A home is people but a home is also things. Those things speak to people, to memories, to experiences. Those things hold value. Textures conjure feelings. Colors conjure smells. This is why we collect souvenirs. This is why we take photographs. This is why it's so hard sometimes to toss out an old sweater or to not snatch a shell from that beach.
Materialism is superficial in the extreme, yet, in moderation, natural. Humans have always had things, no matter how small or how simple. Whether functional or sentimental, we need things. Not in the same way that we need food, water, and other people, but we do need them. First, we, as curious creatures, found things; then we, as intelligent creatures, started making things. Making things didn't change the fact that we humans still had things. A Neanderthal might have been able to carry all of his belongings on his person, but he still had them--a leather pouch, a stone-knife, a spear, a fur pelt.
We build a home to store these things, to spend time with loved ones, to protect ourselves from the world. People are born in homes; people die in homes. They celebrate birthday parties, they get married. But homes are special not only for the momentous occasions that take place there. They are special for the mundane. People eat breakfast in homes. They get dressed in homes. They watch TV and read and chat on the phone in homes. People live, day in and day out, in homes.

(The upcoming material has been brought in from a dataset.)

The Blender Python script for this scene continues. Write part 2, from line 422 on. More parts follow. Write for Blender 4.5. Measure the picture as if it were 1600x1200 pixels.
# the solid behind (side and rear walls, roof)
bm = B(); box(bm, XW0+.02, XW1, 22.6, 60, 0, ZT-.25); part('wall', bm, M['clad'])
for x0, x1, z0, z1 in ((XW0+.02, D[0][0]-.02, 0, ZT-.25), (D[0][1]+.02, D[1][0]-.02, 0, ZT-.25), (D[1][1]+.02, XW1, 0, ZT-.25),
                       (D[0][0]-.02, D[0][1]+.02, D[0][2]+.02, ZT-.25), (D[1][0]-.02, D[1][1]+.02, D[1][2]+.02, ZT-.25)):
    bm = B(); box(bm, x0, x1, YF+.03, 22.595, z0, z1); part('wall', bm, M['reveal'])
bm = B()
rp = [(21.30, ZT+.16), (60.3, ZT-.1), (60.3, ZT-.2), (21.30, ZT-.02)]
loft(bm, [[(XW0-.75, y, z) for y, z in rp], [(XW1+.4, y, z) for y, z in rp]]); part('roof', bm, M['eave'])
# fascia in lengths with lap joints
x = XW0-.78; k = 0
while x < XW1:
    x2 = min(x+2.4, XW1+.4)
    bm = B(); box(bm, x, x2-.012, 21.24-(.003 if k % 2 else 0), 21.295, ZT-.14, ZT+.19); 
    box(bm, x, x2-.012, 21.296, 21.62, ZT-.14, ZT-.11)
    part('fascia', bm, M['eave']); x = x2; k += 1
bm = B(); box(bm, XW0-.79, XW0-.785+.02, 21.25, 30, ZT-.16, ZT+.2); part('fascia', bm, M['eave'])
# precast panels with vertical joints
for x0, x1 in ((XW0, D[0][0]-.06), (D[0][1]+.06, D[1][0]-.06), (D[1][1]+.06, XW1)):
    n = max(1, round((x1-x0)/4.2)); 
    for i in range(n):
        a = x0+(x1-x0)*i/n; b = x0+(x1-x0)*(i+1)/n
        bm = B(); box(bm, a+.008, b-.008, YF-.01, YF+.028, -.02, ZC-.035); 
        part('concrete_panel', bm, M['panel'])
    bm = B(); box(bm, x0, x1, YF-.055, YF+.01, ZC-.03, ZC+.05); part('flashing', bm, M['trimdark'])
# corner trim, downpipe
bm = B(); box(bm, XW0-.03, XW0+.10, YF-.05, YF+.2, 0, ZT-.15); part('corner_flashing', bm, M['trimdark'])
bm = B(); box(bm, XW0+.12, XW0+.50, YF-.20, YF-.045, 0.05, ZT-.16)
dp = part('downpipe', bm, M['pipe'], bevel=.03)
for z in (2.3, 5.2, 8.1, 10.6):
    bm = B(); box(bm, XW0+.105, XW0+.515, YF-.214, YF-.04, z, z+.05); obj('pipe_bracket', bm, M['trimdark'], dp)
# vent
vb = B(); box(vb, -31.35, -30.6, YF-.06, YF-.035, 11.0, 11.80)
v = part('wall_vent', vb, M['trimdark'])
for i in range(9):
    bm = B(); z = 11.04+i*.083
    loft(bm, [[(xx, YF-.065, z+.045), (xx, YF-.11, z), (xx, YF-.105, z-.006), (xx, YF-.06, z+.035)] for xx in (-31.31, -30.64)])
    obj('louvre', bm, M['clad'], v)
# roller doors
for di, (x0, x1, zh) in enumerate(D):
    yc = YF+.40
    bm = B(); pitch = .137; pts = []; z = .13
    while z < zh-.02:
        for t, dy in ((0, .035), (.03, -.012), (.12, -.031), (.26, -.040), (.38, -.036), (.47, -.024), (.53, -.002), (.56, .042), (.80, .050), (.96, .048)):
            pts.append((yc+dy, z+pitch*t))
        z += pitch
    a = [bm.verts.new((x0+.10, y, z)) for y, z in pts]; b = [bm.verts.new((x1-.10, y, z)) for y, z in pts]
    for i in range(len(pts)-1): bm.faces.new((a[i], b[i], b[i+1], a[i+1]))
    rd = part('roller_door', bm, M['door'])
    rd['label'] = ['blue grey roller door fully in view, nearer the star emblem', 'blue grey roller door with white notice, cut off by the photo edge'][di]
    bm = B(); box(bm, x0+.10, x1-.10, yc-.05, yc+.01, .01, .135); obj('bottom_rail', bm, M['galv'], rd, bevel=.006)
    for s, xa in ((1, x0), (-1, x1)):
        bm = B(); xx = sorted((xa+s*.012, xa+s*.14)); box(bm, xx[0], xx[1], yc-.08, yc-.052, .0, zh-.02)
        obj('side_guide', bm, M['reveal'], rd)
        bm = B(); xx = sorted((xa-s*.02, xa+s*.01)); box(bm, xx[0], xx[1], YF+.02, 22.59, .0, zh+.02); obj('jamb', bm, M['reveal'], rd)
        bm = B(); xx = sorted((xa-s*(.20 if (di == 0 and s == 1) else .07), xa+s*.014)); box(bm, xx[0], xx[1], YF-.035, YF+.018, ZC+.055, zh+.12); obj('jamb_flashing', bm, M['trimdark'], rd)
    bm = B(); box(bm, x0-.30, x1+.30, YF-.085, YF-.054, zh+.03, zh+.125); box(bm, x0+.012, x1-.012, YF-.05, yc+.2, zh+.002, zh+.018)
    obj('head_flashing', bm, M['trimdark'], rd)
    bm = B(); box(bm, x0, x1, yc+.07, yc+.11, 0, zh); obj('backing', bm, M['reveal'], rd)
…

Homes are where much of routine--the bulk of life--happens. When fire takes your home, routine must happen elsewhere.
If you do not have home owner's insurance, fire will cast you out onto the street. You will be homeless. If you do have home owner's insurance, the company will shuffle you from place to place, but none of those places will feel like home. Until your home is rebuilt, you must seek home elsewhere: a friend's kitchen, a neighbor's parlor, a church basement. Even once your home is rebuilt, it will not feel like home until you remake it. You must fill it with new things, things that speak to people, to memories, to experiences. You must reimagine your routine, living it until actually becomes routine.
In the moment when orange flashes and gray clouds descend upon your home, the firefighters are the heroes. They rush in to rescue, to salvage, to calm. But, in the long-run, the victims--those who cope with loss for days, weeks, months, and years--are heroes, too.